O resultado desses lançamentos se reflete até hoje, segundo relatório do Monitor de Bombas de Fragmentação, com uma estimativa de 5,5 mil a 8 mil mortes causadas pela detonação tardia dos artefatos desde 1991.
Um quarto das vítimas são crianças. Segundo o Escritório das Nações Unidas para a Coordenação de Assuntos Humanitários (Ocha), mais de 2 mil já morreram nas últimas três décadas. Somente em 2021, foram registrados 33 novos casos de vítimas fatais de munições detonadas tardiamente no Iraque, 65% delas sendo menores de idade (17 meninos e duas meninas).
Além disso, a área em que se localizam os restos desses artefatos explosivos é extensa, chegando a mais de 178km², e abrange as regiões norte, centro e sul do Iraque. Além de representar um risco à vida humana, os restos de munições de fragmentação também têm impacto na produtividade das terras, criando obstáculos ao desenvolvimento econômico.
— Sentimos constantemente que estávamos vivendo em perigo. Sabíamos que havia bombas na área — relatou ao CMC Shaman Baldo Mansor, chefe da aldeia Avzrekshino, atingida pelos artefatos em ataques dos EUA.
O relatório ressalta, ainda, que esse número continua a aumentar à medida que mais regiões contaminadas são identificadas. Contudo, apesar das dificuldades, o país tem trabalhado na descontaminação desses territórios ao longo dos anos. De acordo com o levantamento, no ano de 2021, o Iraque relatou ter limpado mais de 10 km² de terrenos afetados, com um total de 8.202 munições desativadas.

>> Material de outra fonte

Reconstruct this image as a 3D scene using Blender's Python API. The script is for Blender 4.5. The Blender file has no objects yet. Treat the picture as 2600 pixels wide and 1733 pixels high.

Segundo o Monitor, o Iraque é o terceiro entre os países com o maior número de vítimas de munições de fragmentação em todo o mundo, atrás apenas de Laos e Síria. Até 2021, foram registradas 23.082 mortes por tais artefatos — com civis representando 97% das fatalidades. O número — que pode estar subnotificado, como alerta o Monitor — inclui tanto as mortes resultantes diretamente de ataques com essas armas (4.656), quanto vítimas de restos não detonados (18.426).